Al menos hasta el final. En el siglo XV, cuando Bizancio se desintegraba tras la toma de Constantinopla y los habitantes de toda Grecia se refugiaban en las montañas de Mani, Monemvasía pasó desapercibida a los invasores otomanos. Hasta el siglo XVIII no pudieron concluir el asedio. En 1715 entraban en la ciudadela y construían la mezquita que hoy se abrasa al sol del Egeo, junto a las demás iglesias. Poco le duró al sultán su montaña. Un siglo después, durante la independencia griega, Monemvasía se unió a la rebelión y fue liberada.

En el pueblo, la mayoría de las construcciones están abandonadas. Una vez que se atraviesan las murallas, el viajero encuentra la plaza de Kanóni, un refugio tranquilo donde crecen los árboles protegiendo un par de bancos. Allí pasan los días los diecinueve habitantes, en charla continua, sin salir de la montaña salvo para lo imprescindible. Su mundo no es el de las carreteras y las aglomeraciones. Ellos esperan el anochecer sentados frente a la iglesia de Cristo Encadenado, que empezó a construirse en el XII y que se erige al lado de la mezquita. Ambas vertientes de una misma fe conviven con normalidad en Monemvasía. La mezquita ya no tiene fieles que abran sus puertas y que recen en sus muros, pero las iglesias ortodoxas saben también que es cuestión de tiempo que el pueblo agote sus días sin habitantes.

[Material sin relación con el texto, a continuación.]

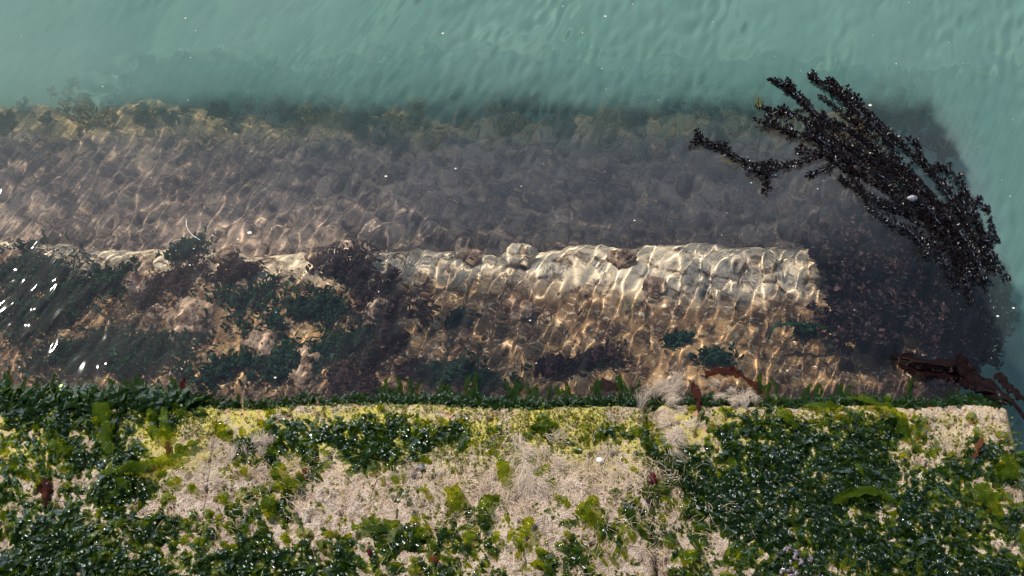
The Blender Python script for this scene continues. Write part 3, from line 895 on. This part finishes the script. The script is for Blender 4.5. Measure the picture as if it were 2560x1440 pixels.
small('white_shell', 1499, 1152, 0.007, 0.005, 0.004, 'shell', 'small white broken shell on tan hair right of centre', 'shell', 3)
small('dark_pebble', 1053, 1168, 0.0055, 0.007, 0.006, 'pebble', 'small dark blue grey pebble on bare stone near the centre', 'pebble', 4)
e = empty('mussel_clump', g1(1985, 1412), 'cluster of small glossy purple grey mussels in the carpet at lower right', 'mussels')
r = np.random.default_rng(8)
for k in range(34):
    c = g1(1985 + r.normal(0, 26), 1412 + r.normal(0, 17), 0.002)
    V, F = lump((0, 0, 0), 0.0065, 0.0035, 0.004, 200 + k, 0.1, 10, 14)
    a = r.uniform(0, 6.28)
    V = np.stack([V[:, 0] * math.cos(a) - V[:, 1] * math.sin(a), V[:, 0] * math.sin(a) + V[:, 1] * math.cos(a), V[:, 2]], -1) + c
    mk('mussel', V, F, M['mussel'], e)
pts = [g1(945, 1205, 0.012), g1(932, 1235, 0.008), g1(925, 1265, 0.003)]
V, F = ribbon(pts, 0.0014, 5, 0.05, prof=lambda s: 1 + 0 * s)
o = mk('red_twig', V - pts[0], F, M['brown']); o.location = [float(q) for q in pts[0]]
tag(o, 'thin dark red stalk lying on tan hair left of centre', 'twig')

# ---------------------------------------------------------------- sunken weed and stones on the middle step
def sunk(name, u0, v0, rx, ry, mat, lab, seed, z=-0.155, n=4, lift=0.035, cat='seaweed', group=None):
    r = np.random.default_rng(seed)
    c = at(u0, v0, z); sx = rx / FPX * 2.35; sy = ry / FPX * 2.35 / 0.8
    t = empty(name, (c[0], c[1], z - 0.015), lab, cat, group)
    for k in range(n):
        q = c + np.array([r.normal(0, 0.62) * sx, r.normal(0, 0.5) * sy, r.uniform(-0.012, 0.012)]) * (1 if k else 0)
        f = 1.0 if k == 0 else r.uniform(0.45, 0.7)
        m = int(np.clip(420 * rx * ry / 4000, 60, 900))
        g1_, g2_ = r.normal(0, 0.50, m), r.normal(0, 0.36, m)
        ax, ay = r.uniform(0.8, 1.3), r.uniform(0.7, 1.1)
        Q = q + np.stack([(g1_ * ax * 0.9 + g2_ * 0.55) * sx, (g2_ * ay + g1_ * 0.22) * sy, r.uniform(-0.014, 0.012, m)], -1)
        Q = Q[(fbm(Q[:, 0], Q[:, 1], 30, 3, 900 + seed) + r.normal(0, 0.10, m)) > -0.13]
        m = len(Q)
        V, F = blades(Q, r.normal(0.9, 0.9, m), r.uniform(0.006, 0.022, m), r.uniform(0.002, 0.007, m), r.uniform(0.2, 1, m) * lift * 0.4, r, 6, 3, 0.10, 0.3, 0.3)
        mk('frond', V, F, M[mat], t)
    return t


SG = 'dark green fronds sunk on the middle step'
for k, (a, b, rx, ry, lab) in enumerate([
    (205, 715, 110, 80, 'large dark teal frond mass under water, upper left of the middle step'),
    (60, 660, 55, 40, 'sunken olive green frond scraps beside the sunlit rim at far left'),
    (455, 630, 45, 35, 'small round dark green frond sunk right at the sunlit rim'),
    (740, 780, 135, 62, 'large dark green frond sunk left of the sunny brown field, rippled by waves'),
    (620, 925, 190, 56, 'widest dark teal frond sheet sunk in front of the bare nosing'),
    (320, 880, 130, 62, 'dark teal fronds sunk behind the left waterline tufts'),
    (10, 780, 40, 40, 'dark green frond cut by the left picture edge under water'),
    (1110, 935, 70, 34, 'blue green sheet sunk behind the spiky tuft'),
    (1145, 795, 22, 12, 'small green frond scrap on the sunny brown field'),
    (1820, 905, 44, 20, 'dark green frond patch sunk behind the brown ribbon weed'),
    (2010, 830, 30, 12, 'curled green frond on the edge of the dark weed at right'),
    (1700, 850, 26, 10, 'faint olive frond patch left of the dark green patch, under water'),
]):
    sunk('sunken_frond', a, b, rx, ry, 'ulva_sunk', lab, 30 + k, group=SG)
for k, (a, b, rx, ry, lab) in enumerate([
    (880, 930, 75, 50, 'dark purple weed sunk behind the bare nosing beside the teal sheet'),
    (1480, 900, 50, 24, 'dark purple weed lump behind the middle tufts, under water'),
    (1380, 925, 50, 18, 'purple brown weed under the straight brown ledge strip'),
    (850, 680, 75, 42, 'dark purple brown weed between the two sunlit stretches of rim'),
    (560, 690, 55, 28, 'brown purple weed patch left of the rim gap under water'),
    (980, 800, 60, 70, 'dark weed strip at the left edge of the sunny brown field'),
    (420, 730, 60, 40, 'dim brown weed left of the rounded pale stones, under water'),
]):
    sunk('purple_weed', a, b, rx, ry, 'purple', lab, 60 + k)

for k, (a, b, rx, ry, rz, lab) in enumerate([
    (470, 812, 62, 52, .030, 'large round encrusted stone under water left of centre'),
    (655, 862, 48, 36, .024, 'pale round stone between two dark fronds under water'),
    (765, 912, 42, 50, .026, 'egg shaped encrusted stone nearest the bare nosing'),
    (345, 700, 50, 55, .020, 'flat pale stone under water below the left sunlit rim'),
    (600, 725, 26, 22, .016, 'small pale stone lit by the sun above the large round stone'),
    (395, 785, 26, 20, .014, 'small wedge stone left of the large round stone'),
    (30, 648, 40, 26, .024, 'bright lump on the rim at far left under water'),
    (570, 640, 32, 22, .022, 'bright knobbly lump on the sunlit rim left of centre'),
    (790, 640, 26, 20, .020, 'bright round lump on the rim at the gap left of centre'),
    (940, 770, 40, 34, .024, 'brown domed stone at the left of the sunny brown field'),
    (1300, 640, 44, 28, .024, 'large cream lump on the sunlit rim near the centre'),
    (1560, 645, 40, 30, .024, 'domed lump breaking the sunlit rim right of centre'),
    (1310, 780, 40, 30, .018, 'flat pinkish stone in the sunny brown field'),
    (1180, 640, 30, 22, .016, 'small bright lump under the rim, on the sunny brown field'),
    (1930, 665, 34, 40, .020, 'cream lump at the right end of the sunlit rim'),
    (1640, 720, 30, 24, .014, 'low round stone in the right part of the sunny field'),
]):
    c = at(a, b, -0.165)
    V, F = lump((0, 0, 0), rx / FPX * 2.35, ry / FPX * 2.35 / .8, rz, 80 + k, 0.3)
    o = mk('sunken_stone', V, F, M['oyster'] if b > 625 and k not in (10, 14) else M['stone2']); o.location = [float(q) for q in c]
    tag(o, lab, 'stone', 'rounded stones on the middle step')

# thin green strand curling under water, thin brown straw on the lower step
for name, pts, w, mat, lab in (
    ('green_strand', [(1920, 850, -.10), (1945, 818, -.09), (2000, 808, -.08), (2060, 815, -.09), (2090, 840, -.1)], .007, 'ulva_sunk', 'thin curling green strand at the edge of the dark weed, under water'),
    ('green_strand', [(775, 832, -.05), (810, 822, -.04), (835, 836, -.05), (865, 822, -.05)], .0035, 'ulva_bright', 'squiggly bright green thread right of the rippled dark frond'),
    ('floating_straw', [(465, 545, .002), (468, 570, .003), (482, 588, .002), (500, 600, .002)], .0014, 'speck', 'pale crooked straw floating above the rim left of centre'),
):
    W = [at(*q) for q in pts]
    V, F = ribbon(W, w, 77, 0.3, prof=lambda s: 0.7 + 0.3 * np.sin(3 * s))
    o = mk(name, V - W[0], F, M[mat]); o.location = [float(q) for q in W[0]]
    tag(o, lab, 'seaweed' if 'green' in name else 'straw')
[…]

El resto de las calles ascienden hacia la parte alta de la montaña. Siguen apareciendo iglesias. Conforme ganamos altura el estado de abandono es mayor. Parece un Monte Calvario con todas las estaciones ordenadas. La última es la de San Juan, especialmente venerado en Grecia, donde según la tradición, recibió la revelación del fin de los días. El nuestro va acabando y el sol se pone al otro lado del continente. Ya hemos traspasado las murallas y escalamos la montaña hasta su punto más alto. Se ve el faro, encaramado al precipicio, alumbrando a los barcos que vienen de Atenas. Las piedras se confunden con los restos de la antigua fortaleza. Hoy apenas llegan viajeros. Los pocos que se atreven a sortear las carreteras del sur no se quedan a dormir en las calles de Monemvasía. Siguen la ruta hacia otros lugares más turísticos.

La ciudad se ha convertido en un remanso de paz, en una esquirla de un tiempo pasado que aparece con la rabiosa belleza de la naturaleza. En el punto más alto, subidos a un lienzo de la muralla rota esperamos el anochecer. Afortunados los viajeros que descubren Monemvasía y se atreven a conocerla hasta la noche.